Reed Cowan, Wesley's father and a former Utah television reporter, was joined by a group gathered in April at the century-old Presbyterian Community Church in Myton. Every year, Cowan said, he does something big to commemorate the passing of his son, who died after a playground accident.

He built a school in Kenya. This year, he rang the bell at the church he had purchased in December, originally intending to use it as a vacation home.

He grew up in the area and spent a lot of time at his grandparents' house near the Duchesne River, just a few blocks from the church.

"When I heard the beautiful Myton Presbyterian church had a for sale sign in it, literally on the 100 year anniversary since it was opened, I thought, 'We can't lose that building.'"

As renovation work started, Cowan says, it attracted curious neighbors.

"Little by little the old timers would knock on the door and say, 'Can I show you my wedding pictures?' or 'My brother was killed in the war and his casket was brought right here,'" Cowan said.

This kind of attention from the Myton community led Cowan to change his plans — and the chapel, now known as the 1915 Wedding Chapel and Residence, is available for weddings and other community events.

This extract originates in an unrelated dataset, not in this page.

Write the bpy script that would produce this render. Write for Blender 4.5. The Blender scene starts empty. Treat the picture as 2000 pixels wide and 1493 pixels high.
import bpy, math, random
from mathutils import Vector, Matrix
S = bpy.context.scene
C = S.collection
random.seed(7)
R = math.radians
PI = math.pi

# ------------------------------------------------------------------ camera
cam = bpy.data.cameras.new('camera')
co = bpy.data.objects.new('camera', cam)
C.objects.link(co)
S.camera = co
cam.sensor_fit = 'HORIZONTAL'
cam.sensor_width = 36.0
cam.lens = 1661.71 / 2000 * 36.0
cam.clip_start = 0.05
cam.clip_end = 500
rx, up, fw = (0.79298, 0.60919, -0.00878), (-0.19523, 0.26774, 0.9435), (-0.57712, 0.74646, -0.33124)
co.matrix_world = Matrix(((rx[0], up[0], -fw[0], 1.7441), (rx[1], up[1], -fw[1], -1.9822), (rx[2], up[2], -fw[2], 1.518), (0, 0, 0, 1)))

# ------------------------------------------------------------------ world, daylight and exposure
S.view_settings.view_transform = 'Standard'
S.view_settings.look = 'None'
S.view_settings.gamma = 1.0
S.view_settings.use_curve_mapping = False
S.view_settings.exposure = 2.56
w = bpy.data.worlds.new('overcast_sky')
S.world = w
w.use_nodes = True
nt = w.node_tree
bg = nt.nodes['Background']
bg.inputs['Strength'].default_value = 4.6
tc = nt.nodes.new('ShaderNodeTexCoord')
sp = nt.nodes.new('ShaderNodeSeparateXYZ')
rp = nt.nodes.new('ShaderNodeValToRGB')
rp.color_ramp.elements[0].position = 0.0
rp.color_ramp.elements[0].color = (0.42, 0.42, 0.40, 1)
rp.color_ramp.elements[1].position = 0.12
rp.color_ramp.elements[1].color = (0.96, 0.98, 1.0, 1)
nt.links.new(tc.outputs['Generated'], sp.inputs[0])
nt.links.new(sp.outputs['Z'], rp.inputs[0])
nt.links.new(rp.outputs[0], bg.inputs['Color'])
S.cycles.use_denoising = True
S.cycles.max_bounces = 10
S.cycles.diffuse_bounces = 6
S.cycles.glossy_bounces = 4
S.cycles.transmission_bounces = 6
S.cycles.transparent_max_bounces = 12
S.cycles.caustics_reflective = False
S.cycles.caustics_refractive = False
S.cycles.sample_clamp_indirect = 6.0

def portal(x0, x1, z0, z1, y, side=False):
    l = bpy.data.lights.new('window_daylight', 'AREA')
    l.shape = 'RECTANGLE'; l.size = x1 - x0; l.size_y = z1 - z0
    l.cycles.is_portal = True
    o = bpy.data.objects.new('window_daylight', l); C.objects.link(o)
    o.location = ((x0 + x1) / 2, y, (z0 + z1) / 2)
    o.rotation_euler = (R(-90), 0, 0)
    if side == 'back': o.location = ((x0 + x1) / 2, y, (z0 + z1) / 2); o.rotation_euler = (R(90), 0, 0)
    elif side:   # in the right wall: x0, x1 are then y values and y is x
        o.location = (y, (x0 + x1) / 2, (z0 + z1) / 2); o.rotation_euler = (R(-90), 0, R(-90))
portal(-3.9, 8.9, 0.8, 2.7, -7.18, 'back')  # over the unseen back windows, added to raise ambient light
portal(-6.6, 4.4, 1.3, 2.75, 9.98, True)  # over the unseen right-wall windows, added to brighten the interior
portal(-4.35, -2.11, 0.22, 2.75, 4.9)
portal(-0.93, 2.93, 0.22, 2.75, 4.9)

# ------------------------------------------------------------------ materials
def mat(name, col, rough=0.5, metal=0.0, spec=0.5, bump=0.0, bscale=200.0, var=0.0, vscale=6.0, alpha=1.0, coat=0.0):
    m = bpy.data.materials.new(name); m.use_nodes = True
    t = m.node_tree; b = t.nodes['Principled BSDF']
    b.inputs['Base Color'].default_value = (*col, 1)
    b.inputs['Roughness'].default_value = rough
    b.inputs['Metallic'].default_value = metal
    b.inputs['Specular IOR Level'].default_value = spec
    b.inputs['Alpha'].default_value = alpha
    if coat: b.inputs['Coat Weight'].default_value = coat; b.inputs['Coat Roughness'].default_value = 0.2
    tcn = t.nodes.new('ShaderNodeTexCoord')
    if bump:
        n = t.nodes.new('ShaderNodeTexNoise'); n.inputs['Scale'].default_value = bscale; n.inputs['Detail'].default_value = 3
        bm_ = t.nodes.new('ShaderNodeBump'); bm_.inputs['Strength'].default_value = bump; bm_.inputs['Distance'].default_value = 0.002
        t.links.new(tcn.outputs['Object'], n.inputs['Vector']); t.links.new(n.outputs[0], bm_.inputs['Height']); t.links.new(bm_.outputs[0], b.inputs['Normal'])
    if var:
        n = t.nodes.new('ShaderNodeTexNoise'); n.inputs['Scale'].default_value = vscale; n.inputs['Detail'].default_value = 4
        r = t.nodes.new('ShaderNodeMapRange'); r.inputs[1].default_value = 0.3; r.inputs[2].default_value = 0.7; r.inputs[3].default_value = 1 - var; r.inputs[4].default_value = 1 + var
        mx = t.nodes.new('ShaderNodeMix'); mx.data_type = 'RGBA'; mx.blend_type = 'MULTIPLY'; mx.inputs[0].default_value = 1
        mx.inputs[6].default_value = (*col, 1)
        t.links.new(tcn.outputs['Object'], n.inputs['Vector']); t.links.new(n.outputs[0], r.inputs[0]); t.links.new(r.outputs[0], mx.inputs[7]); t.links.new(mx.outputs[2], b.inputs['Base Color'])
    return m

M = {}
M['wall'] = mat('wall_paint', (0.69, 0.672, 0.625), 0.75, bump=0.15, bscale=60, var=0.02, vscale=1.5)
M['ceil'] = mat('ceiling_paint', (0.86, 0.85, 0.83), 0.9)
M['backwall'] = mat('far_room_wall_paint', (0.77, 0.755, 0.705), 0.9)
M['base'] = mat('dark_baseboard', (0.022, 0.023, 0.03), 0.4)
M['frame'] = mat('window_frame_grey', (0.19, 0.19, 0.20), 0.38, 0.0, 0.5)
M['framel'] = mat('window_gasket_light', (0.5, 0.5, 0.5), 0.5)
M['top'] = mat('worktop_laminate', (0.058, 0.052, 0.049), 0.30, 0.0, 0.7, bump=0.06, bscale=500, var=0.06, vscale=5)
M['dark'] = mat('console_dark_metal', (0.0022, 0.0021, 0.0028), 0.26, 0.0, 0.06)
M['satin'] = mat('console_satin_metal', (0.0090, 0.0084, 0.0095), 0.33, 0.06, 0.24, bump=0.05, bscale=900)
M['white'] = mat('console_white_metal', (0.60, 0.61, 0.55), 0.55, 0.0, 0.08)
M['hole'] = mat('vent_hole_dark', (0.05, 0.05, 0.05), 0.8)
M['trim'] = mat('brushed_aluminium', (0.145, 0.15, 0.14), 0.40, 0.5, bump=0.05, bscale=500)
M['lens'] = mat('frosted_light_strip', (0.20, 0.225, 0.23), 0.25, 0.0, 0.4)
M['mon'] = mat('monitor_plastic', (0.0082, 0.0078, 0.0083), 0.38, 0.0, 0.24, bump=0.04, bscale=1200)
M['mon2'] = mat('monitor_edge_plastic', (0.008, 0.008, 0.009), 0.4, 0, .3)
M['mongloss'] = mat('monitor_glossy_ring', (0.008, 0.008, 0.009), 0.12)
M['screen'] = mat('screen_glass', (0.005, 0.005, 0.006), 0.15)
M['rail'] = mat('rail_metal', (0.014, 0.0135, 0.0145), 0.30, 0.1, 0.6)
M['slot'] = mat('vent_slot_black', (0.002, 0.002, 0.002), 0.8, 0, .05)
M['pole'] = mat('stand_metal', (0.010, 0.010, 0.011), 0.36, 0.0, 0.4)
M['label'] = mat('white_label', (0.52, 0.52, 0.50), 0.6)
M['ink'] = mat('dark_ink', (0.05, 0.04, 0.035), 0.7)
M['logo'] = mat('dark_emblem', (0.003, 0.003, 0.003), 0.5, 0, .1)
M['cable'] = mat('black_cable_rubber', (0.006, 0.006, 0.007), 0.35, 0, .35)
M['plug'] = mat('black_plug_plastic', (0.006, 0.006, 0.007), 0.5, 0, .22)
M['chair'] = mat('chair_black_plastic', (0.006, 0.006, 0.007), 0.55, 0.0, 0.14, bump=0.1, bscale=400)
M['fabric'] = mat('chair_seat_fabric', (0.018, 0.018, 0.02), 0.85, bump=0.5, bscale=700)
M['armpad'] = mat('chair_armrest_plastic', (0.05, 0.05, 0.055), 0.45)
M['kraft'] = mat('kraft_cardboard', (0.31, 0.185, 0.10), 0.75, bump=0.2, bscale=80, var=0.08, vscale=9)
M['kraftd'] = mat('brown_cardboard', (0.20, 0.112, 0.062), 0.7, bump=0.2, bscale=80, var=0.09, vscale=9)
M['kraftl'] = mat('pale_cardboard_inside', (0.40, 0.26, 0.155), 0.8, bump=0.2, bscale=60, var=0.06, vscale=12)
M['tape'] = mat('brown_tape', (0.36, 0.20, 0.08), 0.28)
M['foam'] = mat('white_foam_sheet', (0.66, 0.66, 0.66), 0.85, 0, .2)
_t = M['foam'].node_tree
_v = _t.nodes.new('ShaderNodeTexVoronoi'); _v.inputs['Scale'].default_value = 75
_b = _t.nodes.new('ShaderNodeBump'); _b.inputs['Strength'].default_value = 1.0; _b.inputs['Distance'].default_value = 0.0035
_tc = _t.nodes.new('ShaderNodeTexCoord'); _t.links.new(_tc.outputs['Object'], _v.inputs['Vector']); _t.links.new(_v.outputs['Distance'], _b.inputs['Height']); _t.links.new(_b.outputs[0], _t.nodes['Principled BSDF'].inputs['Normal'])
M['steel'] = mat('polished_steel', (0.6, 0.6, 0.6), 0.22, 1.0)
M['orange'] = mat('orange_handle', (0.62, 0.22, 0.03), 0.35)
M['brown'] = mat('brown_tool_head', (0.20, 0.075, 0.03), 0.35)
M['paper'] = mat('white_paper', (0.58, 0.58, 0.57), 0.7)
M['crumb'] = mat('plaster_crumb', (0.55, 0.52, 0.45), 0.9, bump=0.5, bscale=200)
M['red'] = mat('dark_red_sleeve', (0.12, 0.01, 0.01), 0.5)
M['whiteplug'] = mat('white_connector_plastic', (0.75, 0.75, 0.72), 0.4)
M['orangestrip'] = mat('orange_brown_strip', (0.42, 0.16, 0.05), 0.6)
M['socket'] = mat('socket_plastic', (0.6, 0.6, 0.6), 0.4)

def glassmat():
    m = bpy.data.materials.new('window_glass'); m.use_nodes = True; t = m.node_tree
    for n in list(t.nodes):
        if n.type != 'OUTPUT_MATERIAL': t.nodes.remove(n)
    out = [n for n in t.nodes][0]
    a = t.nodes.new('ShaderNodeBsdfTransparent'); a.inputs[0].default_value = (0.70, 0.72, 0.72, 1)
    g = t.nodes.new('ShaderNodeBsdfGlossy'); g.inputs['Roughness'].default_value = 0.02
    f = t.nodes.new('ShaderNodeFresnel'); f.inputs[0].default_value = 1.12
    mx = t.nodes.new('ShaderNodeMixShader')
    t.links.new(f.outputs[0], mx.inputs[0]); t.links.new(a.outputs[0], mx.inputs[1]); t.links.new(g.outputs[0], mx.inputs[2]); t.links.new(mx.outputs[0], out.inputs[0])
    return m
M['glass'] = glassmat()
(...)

"I thought, I can't be selfish with this building. I can't have this just be my second home," said Cowan, co-director of the documentary "8: A Mormon Proposition" and now a news anchor in Las Vegas.

Ken Palmer is the pastor who delivered the final sermon at the church in June 2015. He said the church closing was "painfully confusing, oddly strange and rather depressing."

"God has his thing that he needs to do and he wasn't able to do it here," Palmer said.

But he's happy to know that the building will continue to be used.

"It's a great little historical marker for this area," he said.